▶ [Dataset content]
----

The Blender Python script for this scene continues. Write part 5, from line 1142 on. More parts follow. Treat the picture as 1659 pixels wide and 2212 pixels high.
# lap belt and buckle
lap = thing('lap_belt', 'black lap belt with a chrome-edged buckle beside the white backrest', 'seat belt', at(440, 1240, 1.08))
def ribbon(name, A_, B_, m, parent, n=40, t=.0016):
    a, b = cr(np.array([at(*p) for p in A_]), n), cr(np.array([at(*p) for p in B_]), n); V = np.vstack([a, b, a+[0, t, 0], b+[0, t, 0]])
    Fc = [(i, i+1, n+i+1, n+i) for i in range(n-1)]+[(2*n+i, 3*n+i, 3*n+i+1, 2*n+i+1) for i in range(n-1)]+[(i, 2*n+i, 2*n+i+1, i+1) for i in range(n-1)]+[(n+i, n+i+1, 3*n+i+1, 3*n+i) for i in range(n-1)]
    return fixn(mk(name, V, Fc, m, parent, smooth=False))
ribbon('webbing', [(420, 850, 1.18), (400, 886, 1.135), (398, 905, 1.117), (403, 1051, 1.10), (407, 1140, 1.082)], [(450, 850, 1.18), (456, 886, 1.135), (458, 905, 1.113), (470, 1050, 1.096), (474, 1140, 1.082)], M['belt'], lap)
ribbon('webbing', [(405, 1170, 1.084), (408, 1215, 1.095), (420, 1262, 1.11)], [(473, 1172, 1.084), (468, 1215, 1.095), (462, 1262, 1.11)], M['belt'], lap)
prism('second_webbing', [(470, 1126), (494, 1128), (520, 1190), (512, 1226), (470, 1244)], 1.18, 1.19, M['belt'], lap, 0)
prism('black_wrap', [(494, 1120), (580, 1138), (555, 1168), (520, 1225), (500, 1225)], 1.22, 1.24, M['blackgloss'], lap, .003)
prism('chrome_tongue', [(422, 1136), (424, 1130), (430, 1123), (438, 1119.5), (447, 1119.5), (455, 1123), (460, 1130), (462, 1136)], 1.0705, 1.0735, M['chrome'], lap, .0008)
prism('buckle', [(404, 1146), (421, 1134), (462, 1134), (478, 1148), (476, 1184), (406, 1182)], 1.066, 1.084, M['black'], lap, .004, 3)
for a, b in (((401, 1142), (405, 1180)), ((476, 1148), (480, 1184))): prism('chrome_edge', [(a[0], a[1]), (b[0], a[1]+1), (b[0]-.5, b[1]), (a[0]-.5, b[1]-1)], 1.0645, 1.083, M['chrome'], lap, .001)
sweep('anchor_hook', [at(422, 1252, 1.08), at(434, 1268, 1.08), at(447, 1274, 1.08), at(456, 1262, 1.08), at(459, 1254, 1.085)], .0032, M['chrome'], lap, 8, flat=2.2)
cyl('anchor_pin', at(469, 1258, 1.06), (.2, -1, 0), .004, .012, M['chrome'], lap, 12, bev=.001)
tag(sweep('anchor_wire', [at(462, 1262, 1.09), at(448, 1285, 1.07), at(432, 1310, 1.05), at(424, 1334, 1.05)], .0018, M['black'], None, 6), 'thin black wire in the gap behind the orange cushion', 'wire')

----

▶ [What the exercise asks]
Could you quote the material above in full, exactly as it stands?

▶ [Result of the task]
The Blender Python script for this scene continues. Write part 5, from line 1142 on. More parts follow. Treat the picture as 1659 pixels wide and 2212 pixels high.
# lap belt and buckle
lap = thing('lap_belt', 'black lap belt with a chrome-edged buckle beside the white backrest', 'seat belt', at(440, 1240, 1.08))
def ribbon(name, A_, B_, m, parent, n=40, t=.0016):
    a, b = cr(np.array([at(*p) for p in A_]), n), cr(np.array([at(*p) for p in B_]), n); V = np.vstack([a, b, a+[0, t, 0], b+[0, t, 0]])
    Fc = [(i, i+1, n+i+1, n+i) for i in range(n-1)]+[(2*n+i, 3*n+i, 3*n+i+1, 2*n+i+1) for i in range(n-1)]+[(i, 2*n+i, 2*n+i+1, i+1) for i in range(n-1)]+[(n+i, n+i+1, 3*n+i+1, 3*n+i) for i in range(n-1)]
    return fixn(mk(name, V, Fc, m, parent, smooth=False))
ribbon('webbing', [(420, 850, 1.18), (400, 886, 1.135), (398, 905, 1.117), (403, 1051, 1.10), (407, 1140, 1.082)], [(450, 850, 1.18), (456, 886, 1.135), (458, 905, 1.113), (470, 1050, 1.096), (474, 1140, 1.082)], M['belt'], lap)
ribbon('webbing', [(405, 1170, 1.084), (408, 1215, 1.095), (420, 1262, 1.11)], [(473, 1172, 1.084), (468, 1215, 1.095), (462, 1262, 1.11)], M['belt'], lap)
prism('second_webbing', [(470, 1126), (494, 1128), (520, 1190), (512, 1226), (470, 1244)], 1.18, 1.19, M['belt'], lap, 0)
prism('black_wrap', [(494, 1120), (580, 1138), (555, 1168), (520, 1225), (500, 1225)], 1.22, 1.24, M['blackgloss'], lap, .003)
prism('chrome_tongue', [(422, 1136), (424, 1130), (430, 1123), (438, 1119.5), (447, 1119.5), (455, 1123), (460, 1130), (462, 1136)], 1.0705, 1.0735, M['chrome'], lap, .0008)
prism('buckle', [(404, 1146), (421, 1134), (462, 1134), (478, 1148), (476, 1184), (406, 1182)], 1.066, 1.084, M['black'], lap, .004, 3)
for a, b in (((401, 1142), (405, 1180)), ((476, 1148), (480, 1184))): prism('chrome_edge', [(a[0], a[1]), (b[0], a[1]+1), (b[0]-.5, b[1]), (a[0]-.5, b[1]-1)], 1.0645, 1.083, M['chrome'], lap, .001)
sweep('anchor_hook', [at(422, 1252, 1.08), at(434, 1268, 1.08), at(447, 1274, 1.08), at(456, 1262, 1.08), at(459, 1254, 1.085)], .0032, M['chrome'], lap, 8, flat=2.2)
cyl('anchor_pin', at(469, 1258, 1.06), (.2, -1, 0), .004, .012, M['chrome'], lap, 12, bev=.001)
tag(sweep('anchor_wire', [at(462, 1262, 1.09), at(448, 1285, 1.07), at(432, 1310, 1.05), at(424, 1334, 1.05)], .0018, M['black'], None, 6), 'thin black wire in the gap behind the orange cushion', 'wire')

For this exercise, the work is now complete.